The dollar has continued to gain ground this week after it broke above some key levels that I
have been monitoring in my bi-weekly updates for a long time now. Earlier in the week, I
said I thought that would be the case so the question now; is how many more miles has the
US currency got left in the tank?
Personally speaking I think there is more mileage left in this dollar move and I shall provide
some technical levels that I think we could see reached, in particular on the USD index and
the EURUSD, but first let’s have a brief look at the not so proud pound. If you remember the
other week I said that a weekly close below 1.3000 on the GBPUSD would not be technically
positive. Well since such a close was posted last Thursday, the price has continued to leak
lower, reaching as low as 1.2866 on Wednesday.
Granted a lot of that move is more down to the rising dollar than necessarily anything in
particular about the pound, but nevertheless the technical outlook doesn’t look especially
good for the GBPUSD right now. The close on Wednesday at 1.2892 was below that 50%
Fibonacci level I previously mentioned (at 1.2911) as was the close last night too. Therefore,
I think the next stop on this one is for a test of the 1.2800 handle, where another important
Fibonacci support level comes into play. To see exactly what I am talking about please take a
look at the chart below.
As you can see the green horizontal line which defines the 61.8% retracement of this year’s
range, up from the 1.2441 lows posted right at the start of January, to the 1.3381 high
reached mid March, comes in at exactly 1.2800.
Meanwhile, the US equity markets have remained buoyant led by the Nasdaq setting fresh
all time highs yesterday. However, the other main US bourses have so far failed to follow
suit and once again yesterday the S+P 500 continued to run into a brick wall ahead of that
2940 level I have been forever banging on about.
Perhaps the interesting thing, already noted by some pundits, is that besides the dollar
rising, most recently so has the CHF and JPY in relative terms too. Consequently, the brunt
of the dollar’s recent G10 gains have been posted versus the commodity currencies along
with EUR and the GBP. This dynamic has also taken place against what has been an
extremely benign and positive equity market backdrop.

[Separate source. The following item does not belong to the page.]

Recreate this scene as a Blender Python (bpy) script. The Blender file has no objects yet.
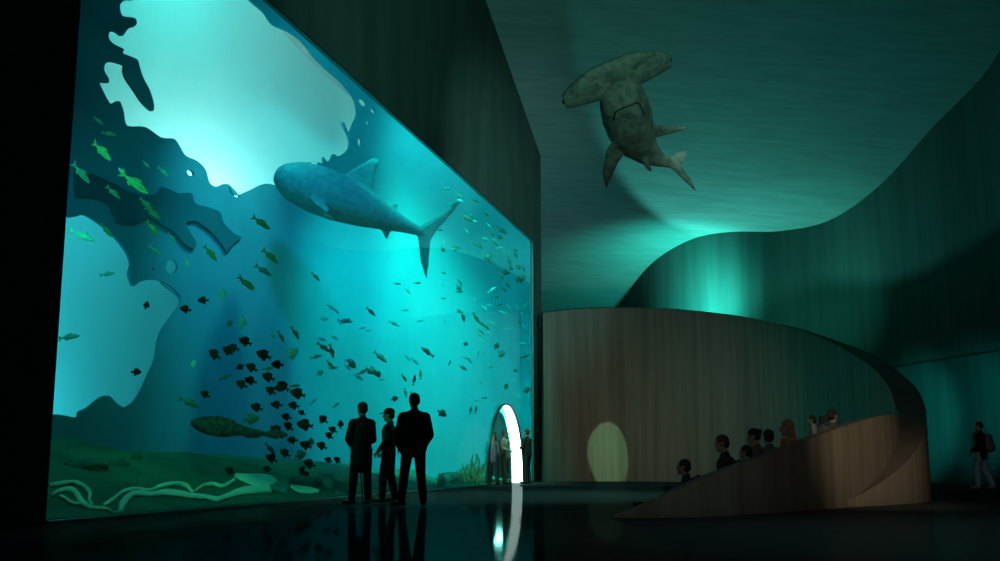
import bpy, bmesh, math, random
from mathutils import Vector, Matrix, noise
from mathutils.geometry import delaunay_2d_cdt
random.seed(7)
PI = math.pi
scene = bpy.context.scene
COL = scene.collection

# ------------------------------------------------------------------ camera
F = 1081.0
TH = math.atan(180.5 / F)
CAM = Vector((0, 0, 0.73))
FWD = Vector((0, math.cos(TH), math.sin(TH)))
RGT = Vector((1, 0, 0))
UPV = Vector((0, -math.sin(TH), math.cos(TH)))
cd = bpy.data.cameras.new('camera')
cam = bpy.data.objects.new('camera', cd)
COL.objects.link(cam)
cam.location = CAM
cam.rotation_euler = (PI / 2 + TH, 0, 0)
cd.sensor_width = 36.0
cd.lens = F * 36.0 / 1000.0
cd.clip_end = 300
scene.camera = cam

def ray(px, py):
    return (FWD * F + RGT * (px - 500.0) + UPV * (280.5 - py)).normalized()
def at_z(px, py, z=0.0):
    d = ray(px, py); return CAM + d * ((z - CAM.z) / d.z)
def at_Y(px, py, Y):
    d = ray(px, py); return CAM + d * (Y / d.y)

# glass plane: u runs along it (away from the camera), n into the tank
AL = math.atan(275.0 / (F / math.cos(TH)))
U = Vector((math.sin(AL), math.cos(AL), 0))
N = Vector((-math.cos(AL), math.sin(AL), 0))
CP = N.dot(at_z(47, 523.5) - CAM)           # camera's distance from the glass
def W(u, n, z):
    v = U * u + N * (CP + n); return Vector((v.x, v.y, z))
def at_n(px, py, n):
    d = ray(px, py); return CAM + d * ((CP + n) / d.dot(N))
def un(p):
    return Vector((p.x, p.y, 0)).dot(U), Vector((p.x, p.y, 0)).dot(N) - CP
def ceil_z(x, y):
    return 25.5 - 0.32 * y - 0.10 * x
U0 = un(at_n(41, 524.1, 0))[0]
U1 = un(at_n(533, 482, 0))[0]
UE = un(at_n(541, 482, 0))[0]
GT = 8.75

# ------------------------------------------------------------------ helpers
def tag(o, label=None, cat=None, group=None, kind=None):
    if label: o['label'] = label
    if cat: o['category'] = cat
    if group: o['group'] = group
    if kind: o['kind'] = kind
    return o
def link(name, me, mat=None, parent=None, smooth=True):
    o = bpy.data.objects.new(name, me)
    COL.objects.link(o)
    if mat and not me.materials: me.materials.append(mat)
    if smooth:
        me.polygons.foreach_set('use_smooth', [True] * len(me.polygons))
    if parent: o.parent = parent
    return o
def pydata(name, vs, fs, mat=None, parent=None, smooth=True):
    me = bpy.data.meshes.new(name)
    me.from_pydata([tuple(v) for v in vs], [], fs); me.update()
    return link(name, me, mat, parent, smooth)
def frombm(name, bm, mat=None, parent=None, smooth=True):
    bmesh.ops.recalc_face_normals(bm, faces=bm.faces)
    me = bpy.data.meshes.new(name); bm.to_mesh(me); bm.free()
    return link(name, me, mat, parent, smooth)
def cat_rom(pts, k=8, closed=False):
    P = [Vector(p) for p in pts]; out = []; m = len(P)
    rng = m if closed else m - 1
    for i in range(rng):
        if closed: a, b, c, d = P[i - 1], P[i], P[(i + 1) % m], P[(i + 2) % m]
        else: a, b, c, d = P[max(i - 1, 0)], P[i], P[i + 1], P[min(i + 2, m - 1)]
        for j in range(k):
            t = j / k
            out.append(0.5 * ((2 * b) + (c - a) * t + (2 * a - 5 * b + 4 * c - d) * t * t + (3 * b - a - 3 * c + d) * t ** 3))
    if not closed: out.append(P[-1])
    return out
def inpoly(x, y, poly):
    r = False; j = len(poly) - 1
    for i in range(len(poly)):
        xi, yi = poly[i][0], poly[i][1]; xj, yj = poly[j][0], poly[j][1]
        if (yi > y) != (yj > y) and x < (xj - xi) * (y - yi) / (yj - yi) + xi: r = not r
        j = i
    return r
def sheet(outer, holes, step=None):
    """2-D sheet (outer polygon, holes) as vertices and triangles."""
    vs = []; es = []
    for poly in [outer] + holes:
        b = len(vs); vs += [Vector((p[0], p[1])) for p in poly]
        es += [(b + i, b + (i + 1) % len(poly)) for i in range(len(poly))]
    if step:
        xs = [p[0] for p in outer]; ys = [p[1] for p in outer]
        x = min(xs) + step / 2
        while x < max(xs):
            y = min(ys) + step / 2
            while y < max(ys):
                if inpoly(x, y, outer) and not any(inpoly(x, y, h) for h in holes): vs.append(Vector((x, y)))
                y += step
            x += step
    r = delaunay_2d_cdt(vs, es, [], 0, 1e-5)
    V, Fc = r[0], r[2]
    out = []
    for f in Fc:
        cx = sum(V[i].x for i in f) / 3; cy = sum(V[i].y for i in f) / 3
        if inpoly(cx, cy, outer) and not any(inpoly(cx, cy, h) for h in holes): out.append(list(f))
    return V, out
def thick(o, t, offset=-1.0):
    m = o.modifiers.new('thickness', 'SOLIDIFY'); m.thickness = t; m.offset = offset; m.use_even_offset = False
    return o
def lamp(name, kind, loc, energy, color=(1, 1, 1), target=None, **kw):
    l = bpy.data.lights.new(name, kind); l.energy = energy; l.color = color
    for k, v in kw.items(): setattr(l, k, v)
    o = bpy.data.objects.new(name, l); COL.objects.link(o); o.location = loc
    if target is not None:
        o.rotation_euler = (Vector(target) - Vector(loc)).to_track_quat('-Z', 'Y').to_euler()
    return o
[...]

That’s certainly not usual and has led some to conclude that the FX markets have not exactly
bought into the back end of this whole Q1/Q2 equity market rebound. What is also
noticeable is that the most recent gains in the equity space have occurred on the back of
very low volumes too, which if nothing else underlines a general lack of participation.
Consequently, that makes this rally potentially vulnerable to much heavier volumes in the
other direction should the right catalyst come along to deliver that.
So, with all that in mind let me now touch on the technical outlook for the USD and the EUR
via a couple more charts. The chart below of the USD index tracks the upside Fibonacci
retracement targets following the move, down from 103.82 down to 88.25. As you can see,
the most recent push above the 97.87, 61.8% horizontal green line, now opens up the
potential for a test of the next important level just above 100- to be more exact, at 100.146.
So, if the USD index can push up to test levels around 100 then that would imply a move
well below 1.10 on the EURUSD which is also possibly identifiable via a similar, Fibonacci
retracement chart which I have also included in this update below.
As you can the price has extended its move below the 61.8% Fibonacci support level at
1.1187 to as low as 1.1118 just yesterday. That’s surely increased the chances of a move
now towards the next and final retracement level at 1.0864. Right now a move to around
that level would most likely tie in with a test of the 100 level on the USD index, that I just
mentioned and hence both look entirely possible from hereon in.
However, since I peeled off all these charts late yesterday evening the dollar has given back
a little ground this morning with the EURUSD edging back up, off what was a fresh 52- week
low yesterday at 1.1118, with the GBPUSD moving back above 1.2910 as I write. That’s
entirely understandable I think as we do have some important US data due out later this
afternoon.
The latest revision to US Q1 GDP will be revealed at 1.30pm today and is expected to come
in slightly higher in terms of the actual growth print. However, and certainly worth keeping
a close eye on; is whatever the personal consumption and price index components of that
report reveal. Core PCE (Personal consumption expenditure) is expected to be revised
sharply lower as is the GDP price index, and by just how much will probably determine how
the dollar fares into the weekend.
Given that some seriously downward revisions are expected here, then I think its possible
that the dollar might get more of a lift if those revisions don’t actually show up in the
numbers. We shall just have to see, but provided there are no serious surprises here then I
think the dollar will continue to steal the show.